Friendships: Broken Friendships with Richard Kneip (cont.)

Richard Kneip, PhD: While certainly your suspicion and disappointment is understandable, you should also appreciate how difficult this information might have been for her to give you while you were together. She was perhaps fearful that it might create a problem in your marriage or in you and your husband's relationship with your friend. As I have said, I would recommend that you talk to your friend about this and try to understand her perspective. If this is the only thing that is causing you to feel that your friend can't be trusted, then you should think whether this is an isolated example, or is it another in a long string of examples of untrustworthiness. If it is an isolated incident, then perhaps you are allowing your anger to over-generalize.

loves2smile19: I am in love with my best friend. What do I do?
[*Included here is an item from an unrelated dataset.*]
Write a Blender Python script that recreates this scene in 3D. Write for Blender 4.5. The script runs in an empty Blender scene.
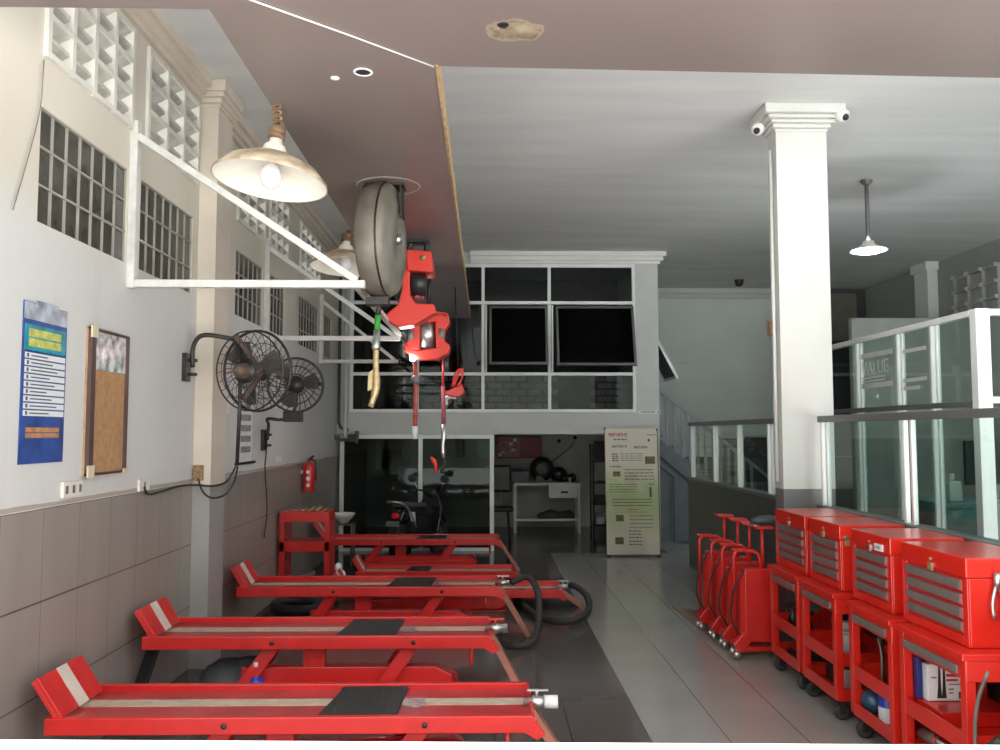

Richard Kneip, PhD: As difficult as it will be, you have no choice but to talk to your friend about your feelings. If you have been feeling this way for some time, then your feelings are not likely to change and, therefore, will have some impact on your relationship with your friend. It is very hard for us not to express our feelings, so I suspect that your friend will know or does know already. Talking about it will allow the two of you to work through it together, which may ultimately strengthen the relationship. Whether the two of you decide to pursue a romantic relationship together or not, at least the two of you will have a better understanding of why or why not.

cloundno9: My best friend just got a new boyfriend. Because I don't have a lot of good friends, I do a lot of things with her, but since her new boyfriend came along, she has completely blown me off. She never comes around, never phones, and she never shares things with me anymore. What should I do?

Richard Kneip, PhD: You should tell your friend how happy you are that she has found someone that makes her so happy. You might also tell her that you miss her and the wonderful things the two of you used to do together and hope that you can continue to do things together even though you understand that it won't be as frequent as it used to be. Your friend will be very pleased by your approval of her new relationship and will value your friendship all the more.

ejaustin_07043: Can a friendship ever be the same again after there was a major problem in the past?

Richard Kneip, PhD: All friendships and relationships go through periods of growth, as well as periods of strain and distance. This is a natural thing in the development of relationships. When a problem develops, after that relationship, it never really is the same but in some ways may be better. Sometimes we feel even closer after overcoming obstacles in a friendship. Friendships that have weathered many storms can be very enduring. If the problems are not resolved, then there can be a gradual erosion of the relationship to the point where it dissolves. During periods of stress and crisis, it is most important that an open and honest dialogue be maintained with a focus of solving the problem. If this occurs, then the result might be an even stronger friendship.

Moderator: Thank you, Dr. Kneip. Unfortunately that will have to be our last question for today. Thank you all for joining us.

Richard Kneip, PhD: Thank you for all the great questions.

Moderator: We hope you enjoyed your time with us today and look forward to seeing you again soon.